From the money the church can buy bread and coffee for the people who seek refuge there.

This way, the homeless are not victims and learn to look after themselves.

Each month more than 80 people pass through the church, more than half of whom Renkin knows personally.

“This is not a soup kitchen, because we believe that if you give the homeless everything they need, they have no need to work. Here we give them a reason to do things for themselves,” Renkin said.

He said when you gave someone everything they needed, you victimised them further.

“You don’t acknowledge them as equals. We can do everything for ourselves and we do,” he said.

The church is open between 6pm and 10pm from Monday to Friday and even offers the homeless internet services, to help them get back on their feet.

Shumba now works for the church, cleaning and providing other services.

He said people often had the wrong perception of homeless people, thinking of them as dangerous criminals.

“To be honest, street people don’t have time to do crime, they are too busy thinking and hustling to make a living,” he said.

He said many of the people he met on the streets were educated and talented, with some even having degrees and diplomas.

“Most people are trapped. They want to get off the streets, but they just need a helping hand,” he said.

He said he had never met a homeless person who was happy with being on the streets.

“No one wishes to be in this situation.

“But because people see them as bad people, they often start acting the way people think of them,” he said.

His dream for the future is to stand up for the homeless, destitute people living on the street.

“Homeless people are normal people just like you and me. Most of them have more life experience than so-called normal people. They carry great potential,” he said.

Another local at the church, who did not want to be named, ran away from a life of abuse in Eldorado Park when he was 9 years old.

“It all started when my dad passed away in 1990. I was adopted by my uncles, who punished me so much that I was afraid to do anything,” he told the Pretoria News.

He lived on the streets of Joburg for more than a year before being taken to a place of safety in Boksburg.

He ran away several times and was eventually sent to Boys Town.

“When I was 15, I ran away from there too and ended up in the wrong company.

“I stole cars and smoked weed and ended up in jail,” he said.

While in prison for two years, he finished his schooling and started studying finance.

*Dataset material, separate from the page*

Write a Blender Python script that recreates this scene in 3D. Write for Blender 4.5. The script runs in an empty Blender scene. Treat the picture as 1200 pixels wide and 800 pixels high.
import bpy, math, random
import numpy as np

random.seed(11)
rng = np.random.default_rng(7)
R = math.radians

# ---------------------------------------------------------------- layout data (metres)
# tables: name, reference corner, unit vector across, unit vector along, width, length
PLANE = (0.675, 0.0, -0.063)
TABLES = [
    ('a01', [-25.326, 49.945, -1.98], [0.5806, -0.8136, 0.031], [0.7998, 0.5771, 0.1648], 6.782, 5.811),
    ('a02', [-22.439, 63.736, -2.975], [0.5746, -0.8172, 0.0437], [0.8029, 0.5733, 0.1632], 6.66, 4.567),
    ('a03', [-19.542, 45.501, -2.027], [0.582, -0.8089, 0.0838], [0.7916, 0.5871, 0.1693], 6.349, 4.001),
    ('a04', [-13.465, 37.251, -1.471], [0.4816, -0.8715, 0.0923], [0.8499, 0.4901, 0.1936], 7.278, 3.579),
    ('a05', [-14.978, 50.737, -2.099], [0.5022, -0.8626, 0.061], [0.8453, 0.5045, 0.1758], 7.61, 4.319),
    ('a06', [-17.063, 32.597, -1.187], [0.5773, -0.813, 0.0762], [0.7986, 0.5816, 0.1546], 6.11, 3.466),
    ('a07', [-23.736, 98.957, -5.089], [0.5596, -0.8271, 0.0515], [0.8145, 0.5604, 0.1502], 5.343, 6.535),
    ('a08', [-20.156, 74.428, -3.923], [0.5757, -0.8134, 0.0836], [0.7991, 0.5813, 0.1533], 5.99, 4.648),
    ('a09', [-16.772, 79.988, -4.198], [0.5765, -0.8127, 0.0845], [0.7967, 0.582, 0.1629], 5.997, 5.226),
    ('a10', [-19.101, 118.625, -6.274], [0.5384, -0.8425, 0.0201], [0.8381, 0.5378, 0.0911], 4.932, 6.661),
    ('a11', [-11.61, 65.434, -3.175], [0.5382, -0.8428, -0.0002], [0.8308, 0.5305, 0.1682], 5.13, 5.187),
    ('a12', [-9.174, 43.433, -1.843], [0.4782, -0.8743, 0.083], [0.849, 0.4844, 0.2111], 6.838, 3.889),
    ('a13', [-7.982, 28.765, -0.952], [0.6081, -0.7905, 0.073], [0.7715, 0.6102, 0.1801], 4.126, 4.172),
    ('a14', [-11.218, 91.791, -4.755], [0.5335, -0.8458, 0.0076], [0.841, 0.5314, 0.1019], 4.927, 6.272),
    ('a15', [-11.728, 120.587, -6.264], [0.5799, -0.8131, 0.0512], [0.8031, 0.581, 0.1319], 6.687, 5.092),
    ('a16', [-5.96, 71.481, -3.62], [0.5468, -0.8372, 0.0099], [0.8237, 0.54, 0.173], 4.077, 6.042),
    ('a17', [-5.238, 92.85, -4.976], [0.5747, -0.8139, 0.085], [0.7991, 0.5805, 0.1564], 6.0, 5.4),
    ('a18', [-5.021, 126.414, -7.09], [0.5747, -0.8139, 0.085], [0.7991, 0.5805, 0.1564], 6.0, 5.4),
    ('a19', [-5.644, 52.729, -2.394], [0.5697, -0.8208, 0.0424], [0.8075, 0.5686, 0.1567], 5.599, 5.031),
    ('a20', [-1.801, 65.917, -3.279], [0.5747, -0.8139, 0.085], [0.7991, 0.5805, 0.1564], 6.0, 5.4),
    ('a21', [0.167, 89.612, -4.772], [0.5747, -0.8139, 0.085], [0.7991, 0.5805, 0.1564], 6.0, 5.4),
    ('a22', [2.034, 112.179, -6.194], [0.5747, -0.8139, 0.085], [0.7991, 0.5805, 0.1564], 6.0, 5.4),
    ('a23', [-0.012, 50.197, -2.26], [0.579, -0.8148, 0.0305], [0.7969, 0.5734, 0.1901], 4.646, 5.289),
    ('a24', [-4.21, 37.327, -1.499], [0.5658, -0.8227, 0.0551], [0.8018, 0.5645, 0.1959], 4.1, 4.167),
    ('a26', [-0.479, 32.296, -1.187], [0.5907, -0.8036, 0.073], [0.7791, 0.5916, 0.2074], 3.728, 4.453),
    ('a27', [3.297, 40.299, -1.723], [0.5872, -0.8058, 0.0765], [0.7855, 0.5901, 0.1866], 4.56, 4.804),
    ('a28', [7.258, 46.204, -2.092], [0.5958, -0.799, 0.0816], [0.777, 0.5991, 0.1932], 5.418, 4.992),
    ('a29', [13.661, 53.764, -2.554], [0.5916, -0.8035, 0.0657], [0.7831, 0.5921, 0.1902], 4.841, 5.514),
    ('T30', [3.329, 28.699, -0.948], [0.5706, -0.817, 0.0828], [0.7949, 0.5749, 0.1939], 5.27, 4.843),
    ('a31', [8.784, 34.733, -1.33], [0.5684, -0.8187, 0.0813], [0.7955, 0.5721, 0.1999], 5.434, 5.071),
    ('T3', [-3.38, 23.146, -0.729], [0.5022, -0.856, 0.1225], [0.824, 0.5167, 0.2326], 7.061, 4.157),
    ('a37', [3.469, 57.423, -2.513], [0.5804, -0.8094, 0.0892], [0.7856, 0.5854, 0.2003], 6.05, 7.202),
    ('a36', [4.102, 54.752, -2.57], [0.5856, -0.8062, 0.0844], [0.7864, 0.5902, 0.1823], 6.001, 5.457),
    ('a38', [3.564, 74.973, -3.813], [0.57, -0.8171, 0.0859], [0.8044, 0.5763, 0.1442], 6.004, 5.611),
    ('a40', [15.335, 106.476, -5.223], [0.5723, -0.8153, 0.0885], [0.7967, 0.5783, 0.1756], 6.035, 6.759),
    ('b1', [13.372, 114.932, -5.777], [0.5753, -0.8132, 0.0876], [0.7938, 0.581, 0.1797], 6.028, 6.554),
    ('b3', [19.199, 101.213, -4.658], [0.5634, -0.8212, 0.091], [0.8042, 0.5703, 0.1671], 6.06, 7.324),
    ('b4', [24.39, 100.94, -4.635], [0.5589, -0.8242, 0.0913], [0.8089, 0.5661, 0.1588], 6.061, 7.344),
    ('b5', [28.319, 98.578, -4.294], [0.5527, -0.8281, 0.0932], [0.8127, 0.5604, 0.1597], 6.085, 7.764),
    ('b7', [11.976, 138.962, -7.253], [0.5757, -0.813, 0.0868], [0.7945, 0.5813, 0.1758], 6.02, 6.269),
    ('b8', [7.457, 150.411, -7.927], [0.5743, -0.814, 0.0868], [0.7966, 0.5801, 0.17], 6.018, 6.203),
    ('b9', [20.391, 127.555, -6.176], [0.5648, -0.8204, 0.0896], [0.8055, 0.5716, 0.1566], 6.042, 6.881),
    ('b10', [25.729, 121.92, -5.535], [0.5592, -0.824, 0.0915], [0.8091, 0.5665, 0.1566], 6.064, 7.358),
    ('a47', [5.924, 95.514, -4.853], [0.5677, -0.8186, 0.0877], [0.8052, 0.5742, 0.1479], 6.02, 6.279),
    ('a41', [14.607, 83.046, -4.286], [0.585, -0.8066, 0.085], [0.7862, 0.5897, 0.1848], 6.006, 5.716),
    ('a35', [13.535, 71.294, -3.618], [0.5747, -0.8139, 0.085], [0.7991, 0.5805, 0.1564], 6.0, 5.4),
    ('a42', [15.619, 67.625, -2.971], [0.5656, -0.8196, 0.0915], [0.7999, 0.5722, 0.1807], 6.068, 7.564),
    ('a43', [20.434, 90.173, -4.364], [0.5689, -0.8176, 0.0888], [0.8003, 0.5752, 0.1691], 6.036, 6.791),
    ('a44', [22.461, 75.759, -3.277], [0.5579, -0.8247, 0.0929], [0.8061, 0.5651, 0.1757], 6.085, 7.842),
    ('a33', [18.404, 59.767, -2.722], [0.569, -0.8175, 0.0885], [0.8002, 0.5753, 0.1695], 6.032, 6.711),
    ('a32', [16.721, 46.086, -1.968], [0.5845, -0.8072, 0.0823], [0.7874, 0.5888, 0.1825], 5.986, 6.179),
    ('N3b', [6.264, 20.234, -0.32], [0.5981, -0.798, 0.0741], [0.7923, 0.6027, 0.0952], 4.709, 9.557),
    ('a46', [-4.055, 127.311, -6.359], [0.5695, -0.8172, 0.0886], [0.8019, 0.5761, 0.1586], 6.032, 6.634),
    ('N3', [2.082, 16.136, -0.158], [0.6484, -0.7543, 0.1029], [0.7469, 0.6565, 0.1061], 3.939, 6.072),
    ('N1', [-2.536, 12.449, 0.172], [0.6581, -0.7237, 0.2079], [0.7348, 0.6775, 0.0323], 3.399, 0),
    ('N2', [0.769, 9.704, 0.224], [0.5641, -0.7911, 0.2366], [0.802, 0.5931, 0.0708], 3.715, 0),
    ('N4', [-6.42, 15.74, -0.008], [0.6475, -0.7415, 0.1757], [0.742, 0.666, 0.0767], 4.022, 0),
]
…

“I even got two distinctions in my studies and I wanted to be an accountant, but then I found out you cannot work in finance with a criminal record,” he said.

Now he spends his weeks at the Night Church in Pretoria, hustling to make a living. Over weekends he visits his 4-year-old son in Soweto.

He plans to study computer science and is working on a business plan in facial recognition software.

“I don’t consider myself homeless. I am just hustling until I can afford my own place,” he said.